Здесь уместно ввернуть вставку: большинство прозаиков можно грубо разделить на книжных, которые преподносят старые сюжеты в новой упаковке, и тех, кто опирается на свой жизненный опыт. Так вот, те две книжки Иванова, которые я упомянул, — из числа переживательного опыта.
В молодости Иванов был секретарем комсомола; именно из ЦК комсомола его направили работать в журнал «Пионер». Дальний прицел Иванова было разгадать не трудно — собственно, он и не скрывал его — возглавить крупный литературный журнал, а пробивных жилок и волевых качеств ему было не занимать (такие же великие мечты вынашивали Успенский, Мазнин и Мезинов — они, куцые умишки, маниакально рвались к власти, только и думали о своей заднице — как бы сесть на теплое место; наверняка, эти гаврики не отказались бы и от министерских портфелей, но по своей сути, они не были чиновниками — ну, может, только Мезинов).
Вступив в партию, Иванов, дурень, стал крутиться вокруг каких-то партийных работников, изредка подходил к каждому из нас, раскачивался, как кобра, прижимался щекой к плечу и с плаксивой театральностью бормотал:
— Ну, прости!

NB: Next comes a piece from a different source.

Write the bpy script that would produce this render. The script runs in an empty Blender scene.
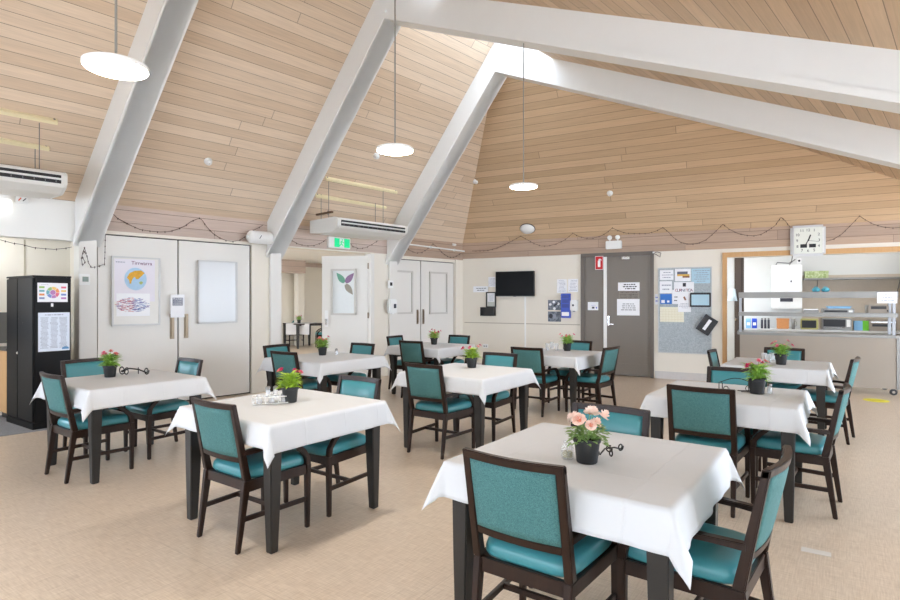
import bpy, bmesh, math, random
from mathutils import Vector, Matrix, Quaternion
random.seed(7)
SC = bpy.context.scene
COL = SC.collection
PI = math.pi

# ------------------------------------------------------------------ camera, world, light, exposure
FPX, CAMH = 555.0, 1.5
cam_d = bpy.data.cameras.new('camera'); cam_d.sensor_width = 36; cam_d.lens = FPX / 900 * 36
cam = bpy.data.objects.new('camera', cam_d); COL.objects.link(cam)
cam.location = (0, 0, CAMH); cam.rotation_euler = (PI / 2, 0, 0)
cam_d.clip_start = .05; cam_d.clip_end = 200
SC.camera = cam
SC.view_settings.view_transform = 'Standard'
SC.view_settings.look = 'None'
SC.view_settings.gamma = 1
SC.view_settings.use_curve_mapping = False
SC.view_settings.exposure = 0.54
W = bpy.data.worlds.new('world'); SC.world = W; W.use_nodes = True
WB = W.node_tree.nodes['Background']
WB.inputs[0].default_value = (.80, .91, 1.08, 1); WB.inputs[1].default_value = 6.0


def area(name, loc, size, sizey, power, color=(1, .97, .92), rot=(0, 0, 0)):
    l = bpy.data.lights.new(name, 'AREA'); l.shape = 'RECTANGLE'; l.size = size; l.size_y = sizey
    l.energy = power; l.color = color
    o = bpy.data.objects.new(name, l); COL.objects.link(o); o.location = loc; o.rotation_euler = rot
    return o


# ------------------------------------------------------------------ plan of the room
CX, CY = .285, 12.6                       # far corner of the hall
class Frame:                              # a wall: x runs to the right seen from the hall, -y is out into the hall
    def __init__(s, ang):
        s.ang = ang
        s.x = Vector((math.cos(ang), math.sin(ang)))
        s.out = Vector((s.x.y, -s.x.x))
    def at(s, a, z, o=0):
        return Vector((CX + s.x.x * a + s.out.x * o, CY + s.x.y * a + s.out.y * o, z))
    def a(s, px, o=0):
        k = (px - 450) / FPX
        return (k * (CY + s.out.y * o) - CX - s.out.x * o) / (s.x.x - k * s.x.y)
    def z(s, px, py, o=0):
        Y = s.at(s.a(px, o), 0, o).y
        return CAMH + (300 - py) / FPX * Y
    def pt(s, px, py, o=0):
        return s.at(s.a(px, o), s.z(px, py, o), o)
    def rect(s, x0, y0, x1, y1, o=0):     # pixel box -> bottom-centre point, width, height
        a0, a1 = s.a(x0, o), s.a(x1, o); xm = (x0 + x1) / 2
        zt, zb = s.z(xm, y0, o), s.z(xm, y1, o)
        return s.at((a0 + a1) / 2, zb, o), a1 - a0, zt - zb
FL = Frame(math.radians(46.78))
FB = Frame(math.radians(-28.05))
n2, d2, m2, e2 = FL.out, FL.x, FB.out, FB.x
ZB, ZW = 2.77, 2.43                       # roof spring line, underside of the timber band
SL, SBK, SR = 1.09, 1.08, .475            # roof slopes: left, back, right
RR, ZR0 = 2.763, 5.64                     # ridge distance from left wall; right slope height at the ridge
C2 = Vector((CX, CY))


def rv(r, v):                             # plan point at distance r from left wall and v from back wall
    A = Matrix(((n2.x, n2.y), (m2.x, m2.y))).inverted()
    return C2 + A @ Vector((r, v))


def ray(px, py):
    return Vector(((px - 450) / FPX, 1, (300 - py) / FPX))


CAMP = Vector((0, 0, CAMH))
def on_plane(px, py, p0, nrm):
    d = ray(px, py)
    return CAMP + d * ((p0 - CAMP).dot(nrm) / d.dot(nrm))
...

Ты меня, засранца, презираешь, да? Теперь не будешь со мной дружить, да? — дальше молотил всякую ерунду с ужасно шаткой позиции.
Я так и не понял, что у него в этот момент творилось в душе, что это было: приступ инфантильности или четко продуманный ход проныры, примитивная мораль или цинизм? И как он относится к друзьям — серьезно или издевается над ними? Что и говорить, наш герой имел загадочный характер.
— Иванов весь насквозь фальшивый, — сказал Константин Сергиенко. — И писать не умеет. И рациональный, весь какой-то застегнутый.
Тем не менее, получив партбилет, Иванов сразу вошел в какие-то властные писательские структуры, и в той иерархии стал называть себя «вторым после Алексина». Тот в свою очередь, говорил Иванову: «Вы — будущее нашей литературы». Вскоре Иванов получил орден «Дружбы народов», а затем и Госпремию за роман «Потапов» (который я раза три начинал читать, но так и не смог втянуться), и стал преподавателем в Литинституте. Некоторые, вроде Ю. Кушака, брюзжали:
— Чему он может научить? Ему самому надо учиться.
А «патриоты» усмехались:
— Еврейские дела! (у Иванова мать была еврейка).